Everything in the listing should be restated word for word.

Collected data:
##########
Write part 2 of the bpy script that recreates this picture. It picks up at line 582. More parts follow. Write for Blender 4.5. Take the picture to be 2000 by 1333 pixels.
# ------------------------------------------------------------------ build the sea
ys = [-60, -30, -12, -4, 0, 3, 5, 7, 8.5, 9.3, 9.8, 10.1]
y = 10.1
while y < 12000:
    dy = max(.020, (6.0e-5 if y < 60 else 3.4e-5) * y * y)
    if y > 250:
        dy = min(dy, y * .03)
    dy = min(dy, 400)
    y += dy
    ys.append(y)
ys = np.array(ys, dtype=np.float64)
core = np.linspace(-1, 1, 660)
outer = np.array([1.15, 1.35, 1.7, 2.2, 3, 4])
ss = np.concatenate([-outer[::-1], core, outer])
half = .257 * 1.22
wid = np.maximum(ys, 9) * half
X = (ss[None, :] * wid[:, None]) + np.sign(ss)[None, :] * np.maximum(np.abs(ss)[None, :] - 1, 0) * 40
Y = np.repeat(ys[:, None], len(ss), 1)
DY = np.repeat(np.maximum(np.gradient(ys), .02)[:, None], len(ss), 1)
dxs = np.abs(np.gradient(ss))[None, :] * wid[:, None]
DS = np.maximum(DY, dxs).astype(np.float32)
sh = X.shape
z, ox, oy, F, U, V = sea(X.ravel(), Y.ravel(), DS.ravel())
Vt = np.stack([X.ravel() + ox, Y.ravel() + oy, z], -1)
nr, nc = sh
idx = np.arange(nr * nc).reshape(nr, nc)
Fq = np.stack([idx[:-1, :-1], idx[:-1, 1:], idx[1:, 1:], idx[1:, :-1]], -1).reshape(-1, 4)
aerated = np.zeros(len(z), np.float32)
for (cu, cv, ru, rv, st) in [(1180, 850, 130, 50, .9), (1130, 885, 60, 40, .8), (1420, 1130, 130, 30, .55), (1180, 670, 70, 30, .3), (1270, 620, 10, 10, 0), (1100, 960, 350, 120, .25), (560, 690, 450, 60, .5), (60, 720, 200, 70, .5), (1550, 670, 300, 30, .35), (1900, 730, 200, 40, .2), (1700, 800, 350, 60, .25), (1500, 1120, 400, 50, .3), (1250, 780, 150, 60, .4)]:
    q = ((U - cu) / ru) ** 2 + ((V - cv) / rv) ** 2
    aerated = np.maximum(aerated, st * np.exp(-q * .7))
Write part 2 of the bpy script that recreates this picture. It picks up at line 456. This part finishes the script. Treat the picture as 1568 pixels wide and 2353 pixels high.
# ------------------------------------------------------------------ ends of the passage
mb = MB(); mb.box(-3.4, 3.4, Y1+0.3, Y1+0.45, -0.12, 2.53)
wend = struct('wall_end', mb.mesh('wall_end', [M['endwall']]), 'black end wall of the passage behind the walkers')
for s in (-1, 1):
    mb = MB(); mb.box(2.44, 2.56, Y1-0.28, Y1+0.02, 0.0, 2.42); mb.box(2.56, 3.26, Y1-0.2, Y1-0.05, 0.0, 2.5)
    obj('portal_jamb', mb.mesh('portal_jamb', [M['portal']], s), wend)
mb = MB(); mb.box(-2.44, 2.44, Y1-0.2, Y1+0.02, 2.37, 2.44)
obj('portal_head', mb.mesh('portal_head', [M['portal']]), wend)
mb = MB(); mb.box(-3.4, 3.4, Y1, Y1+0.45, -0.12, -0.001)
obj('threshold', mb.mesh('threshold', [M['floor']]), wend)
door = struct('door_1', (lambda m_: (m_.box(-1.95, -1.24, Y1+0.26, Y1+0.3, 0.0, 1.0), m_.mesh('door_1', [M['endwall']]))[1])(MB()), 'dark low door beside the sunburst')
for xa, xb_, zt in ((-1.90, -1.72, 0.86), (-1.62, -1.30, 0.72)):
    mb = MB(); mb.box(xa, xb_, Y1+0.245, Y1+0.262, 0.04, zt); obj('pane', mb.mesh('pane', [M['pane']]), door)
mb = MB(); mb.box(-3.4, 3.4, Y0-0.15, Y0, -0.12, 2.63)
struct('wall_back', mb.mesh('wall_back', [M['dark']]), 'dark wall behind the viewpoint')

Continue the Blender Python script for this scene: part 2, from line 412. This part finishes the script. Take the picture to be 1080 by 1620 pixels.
##########
WRITTEN ANSWER:
Write part 2 of the bpy script that recreates this picture. It picks up at line 582. More parts follow. Write for Blender 4.5. Take the picture to be 2000 by 1333 pixels.
# ------------------------------------------------------------------ build the sea
ys = [-60, -30, -12, -4, 0, 3, 5, 7, 8.5, 9.3, 9.8, 10.1]
y = 10.1
while y < 12000:
    dy = max(.020, (6.0e-5 if y < 60 else 3.4e-5) * y * y)
    if y > 250:
        dy = min(dy, y * .03)
    dy = min(dy, 400)
    y += dy
    ys.append(y)
ys = np.array(ys, dtype=np.float64)
core = np.linspace(-1, 1, 660)
outer = np.array([1.15, 1.35, 1.7, 2.2, 3, 4])
ss = np.concatenate([-outer[::-1], core, outer])
half = .257 * 1.22
wid = np.maximum(ys, 9) * half
X = (ss[None, :] * wid[:, None]) + np.sign(ss)[None, :] * np.maximum(np.abs(ss)[None, :] - 1, 0) * 40
Y = np.repeat(ys[:, None], len(ss), 1)
DY = np.repeat(np.maximum(np.gradient(ys), .02)[:, None], len(ss), 1)
dxs = np.abs(np.gradient(ss))[None, :] * wid[:, None]
DS = np.maximum(DY, dxs).astype(np.float32)
sh = X.shape
z, ox, oy, F, U, V = sea(X.ravel(), Y.ravel(), DS.ravel())
Vt = np.stack([X.ravel() + ox, Y.ravel() + oy, z], -1)
nr, nc = sh
idx = np.arange(nr * nc).reshape(nr, nc)
Fq = np.stack([idx[:-1, :-1], idx[:-1, 1:], idx[1:, 1:], idx[1:, :-1]], -1).reshape(-1, 4)
aerated = np.zeros(len(z), np.float32)
for (cu, cv, ru, rv, st) in [(1180, 850, 130, 50, .9), (1130, 885, 60, 40, .8), (1420, 1130, 130, 30, .55), (1180, 670, 70, 30, .3), (1270, 620, 10, 10, 0), (1100, 960, 350, 120, .25), (560, 690, 450, 60, .5), (60, 720, 200, 70, .5), (1550, 670, 300, 30, .35), (1900, 730, 200, 40, .2), (1700, 800, 350, 60, .25), (1500, 1120, 400, 50, .3), (1250, 780, 150, 60, .4)]:
    q = ((U - cu) / ru) ** 2 + ((V - cv) / rv) ** 2
    aerated = np.maximum(aerated, st * np.exp(-q * .7))
Write part 2 of the bpy script that recreates this picture. It picks up at line 456. This part finishes the script. Treat the picture as 1568 pixels wide and 2353 pixels high.
# ------------------------------------------------------------------ ends of the passage
mb = MB(); mb.box(-3.4, 3.4, Y1+0.3, Y1+0.45, -0.12, 2.53)
wend = struct('wall_end', mb.mesh('wall_end', [M['endwall']]), 'black end wall of the passage behind the walkers')
for s in (-1, 1):
    mb = MB(); mb.box(2.44, 2.56, Y1-0.28, Y1+0.02, 0.0, 2.42); mb.box(2.56, 3.26, Y1-0.2, Y1-0.05, 0.0, 2.5)
    obj('portal_jamb', mb.mesh('portal_jamb', [M['portal']], s), wend)
mb = MB(); mb.box(-2.44, 2.44, Y1-0.2, Y1+0.02, 2.37, 2.44)
obj('portal_head', mb.mesh('portal_head', [M['portal']]), wend)
mb = MB(); mb.box(-3.4, 3.4, Y1, Y1+0.45, -0.12, -0.001)
obj('threshold', mb.mesh('threshold', [M['floor']]), wend)
door = struct('door_1', (lambda m_: (m_.box(-1.95, -1.24, Y1+0.26, Y1+0.3, 0.0, 1.0), m_.mesh('door_1', [M['endwall']]))[1])(MB()), 'dark low door beside the sunburst')
for xa, xb_, zt in ((-1.90, -1.72, 0.86), (-1.62, -1.30, 0.72)):
    mb = MB(); mb.box(xa, xb_, Y1+0.245, Y1+0.262, 0.04, zt); obj('pane', mb.mesh('pane', [M['pane']]), door)
mb = MB(); mb.box(-3.4, 3.4, Y0-0.15, Y0, -0.12, 2.63)
struct('wall_back', mb.mesh('wall_back', [M['dark']]), 'dark wall behind the viewpoint')

Continue the Blender Python script for this scene: part 2, from line 412. This part finishes the script. Take the picture to be 1080 by 1620 pixels.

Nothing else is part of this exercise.